The Greek Underworld at the Getty Villa

Underworld Krater from Altamura, made in Apulia, 360–340 BC. Attributed to the Circle of the Lycurgus Painter. National Archaeological Museum of Naples 
There is no holy scripture describing the afterlife beliefs of Greek polytheism. We are left with incidental remarks in epic poetry, stage comedy, and skeptical philosophy. Imagine trying to cobble together American notions of the afterlife from Christopher Hitchens, The Good Place, and Caspar the Friendly Ghost.

That is roughly the challenge the Getty Villa tackles in "Underworld: Imagining the Afterlife." With over thirty objects, it includes major loans from both sides of the Atlantic. Pre-eminent among them is the 5-foot-high Altamura Krater, owned by the National Archeological Museum of Naples and recently conserved at the Getty.

Discovered by 1848 and dated to about 350 BC, the Altamura Krater was found as a pile of fragments and restored long ago. Twenty-first-century science revealed that much of the painted surface is a modern restoration. Regarded as problematic despite its evident importance, the krater has long been off view.
Persephone and Hades. By permission of the Italian Ministry of Heritage and Culture and Tourism. National Archaeological Museum of Naples – Conservation and Restoration Laboratory
It was never intended to hold water or wine: There's a hole at the bottom. The treatment leaves the painted restorations. Otherwise, much of the surface would be blank, including the central motif of Persephone and Hades in their underworld palace. Digital photos can now indicate to viewers which parts are ancient. The restorations are not complete guesswork. Many lesser vases show similar arrangements of mythic heroes (perhaps all based on a common source, such as a lost wall painting).
"Underworld" is not just a conservation show. It uses the krater to explore what we know, and may never know, about the Greek afterlife. In ancient texts the afterlife is typically described as a dark, joyless half-existence. It could be worse for those who got on the wrong side of the gods. The Altamura Krater and a smaller Storage Jar with Sisyphus from Munich (above) feature Sisyphus, condemned eternally to push a stone up a hill. The Munich jar's pale red is described a firing error, but it lends an appropriately other-worldly quality.

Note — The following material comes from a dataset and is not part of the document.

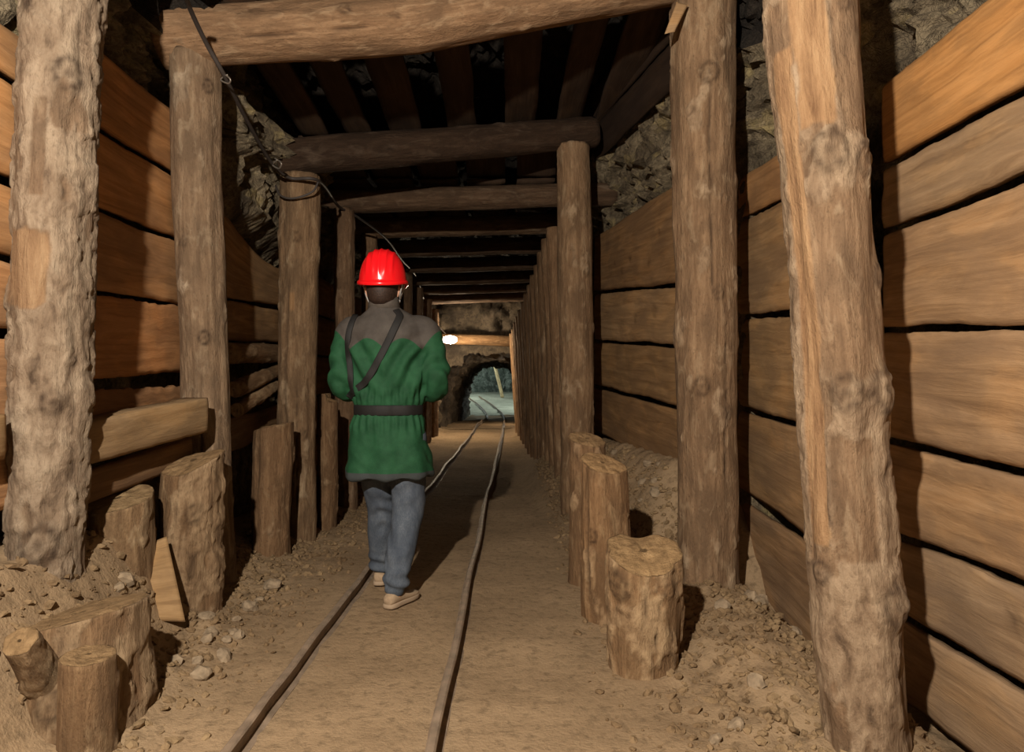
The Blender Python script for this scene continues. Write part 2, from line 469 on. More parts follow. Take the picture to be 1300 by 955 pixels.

The possibility of achieving a more pleasant existence after death was the selling point of the Eleusinian mysteries, which indeed remain mysterious to us. ("The first rule of Fight Club is: You do not talk about Fight Club.") Eleusis ultimately entered the Greco-Roman religious mainstream. Meanwhile smaller cults were built around Orpheus and Dionysus. According to Plato, the former was promoted by "begging priests and seers" who "go to rich men's doors," while the Dionysan cult pitched a hereafter in which "the highest reward for virtue is everlasting drunkenness."
"Underworld" spans rooms anchored by the Altamura Krater, the Getty's fantastic terracotta group Seated Musician and Sirens (above), and objects relating to Eleusis and Dionysus. A hall displays three so-called Orphic tablets in gold foil. They offer turn-by-turn navigation to the Good Place.

The juxtaposition reveals that directions are alarmingly contradictory. Go until you see a spring near a white cypress…

Getty tablet: Then drink from me, the ever-flowing spring.

British Museum tablet: You should not even come near this spring!